Russell T Davies’s scripts for A Very English Scandal often sought to position the protagonist as a victim of historical discrimination against homosexuals, forced into two “lavender marriages”. Expression of his true sexuality would have wrecked his high political ambitions.

Davies gives Thorpe a line about how he will consummate his marriages “through gritted teeth” and subsequently plead tiredness at bedtime.

This is a reasonable reading, especially from the writer of Queer as Folk, but biographies and contemporary reports of Thorpe’s life suggest the alternative possibility that he was an enthusiastic bisexual, who enjoyed the risk created by satisfying both sides of his libido.

And the suggestion in Bloch’s biography that Thorpe may have ordered the murder of another man who knew too much – a former lover, Henry Upton, who mysteriously disappeared at sea in 1957 – raises the possibility that he was psychotic. Grant convincingly suggests a man who would have been capable of almost anything in pursuit of his sexual desires and political ambitions.
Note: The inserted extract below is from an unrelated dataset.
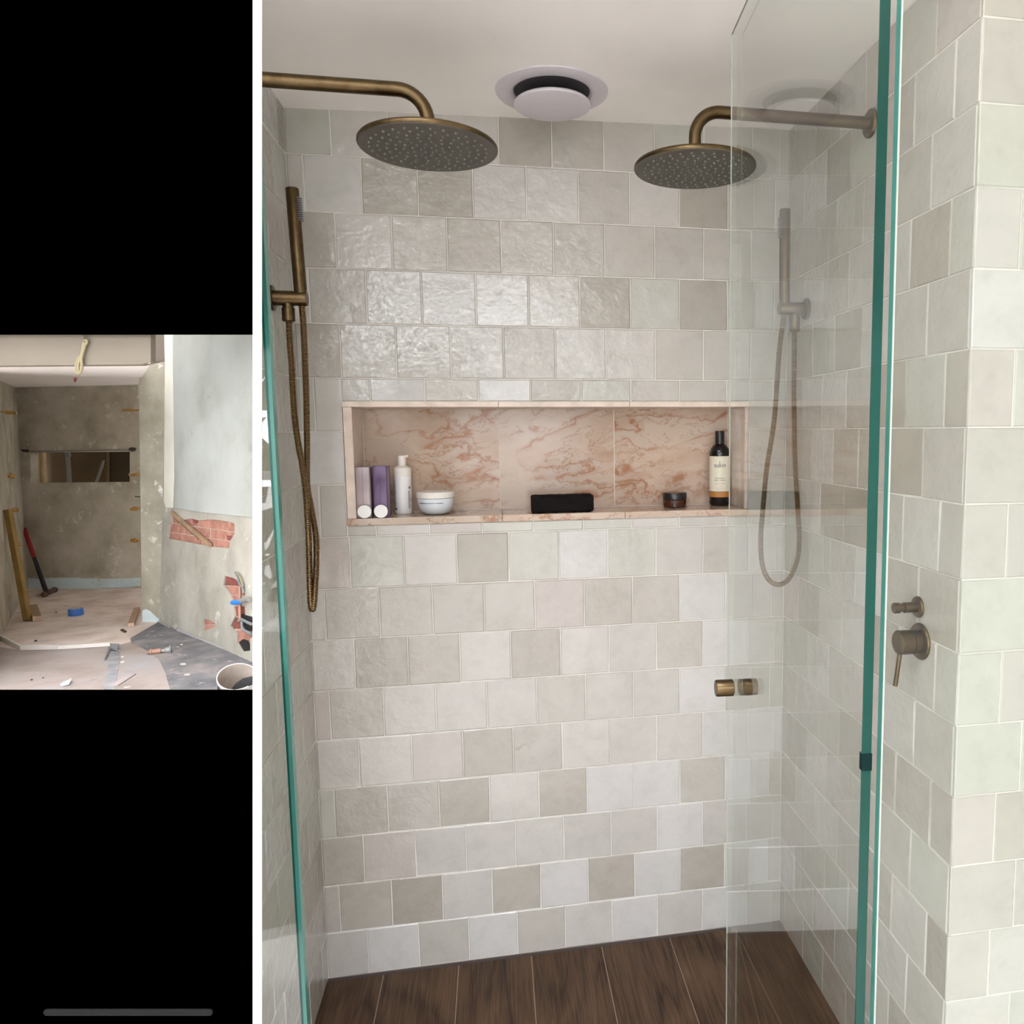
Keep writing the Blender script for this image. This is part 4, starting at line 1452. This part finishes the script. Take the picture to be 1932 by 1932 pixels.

A late-career role that fits an actor exactly can sometimes be an opening that closes off options: Nigel Hawthorne and F Murray Abraham were often hard to cast after the perfection of their work as Sir Humphrey in Yes Minister and Salieri in Amadeus.

It seems different in Grant’s case, though, because this is a second breakthrough and represents an escape from earlier typecasting. He surely couldn’t go back to playing the posh love interest in Richard Curtis films, but most would see that as a good thing. If that interesting quintet of performances in Cloud Atlas were premiered now, it would, perhaps, be better received.

A well-known screen director, who declines to be named for making a negative comparison with another actor, says: “Watching Grant in A Very English Scandal, I kept imagining him in the part played by Hugh Laurie in The Night Manager. I think he’d have been much more convincing as that satanic figure.

“Grant wouldn’t have been thought of for that part two years ago, but now he would be. So, the big change will be in the range of what he can do.”

Before that, he should ensure he has a clean tuxedo for the TV awards season.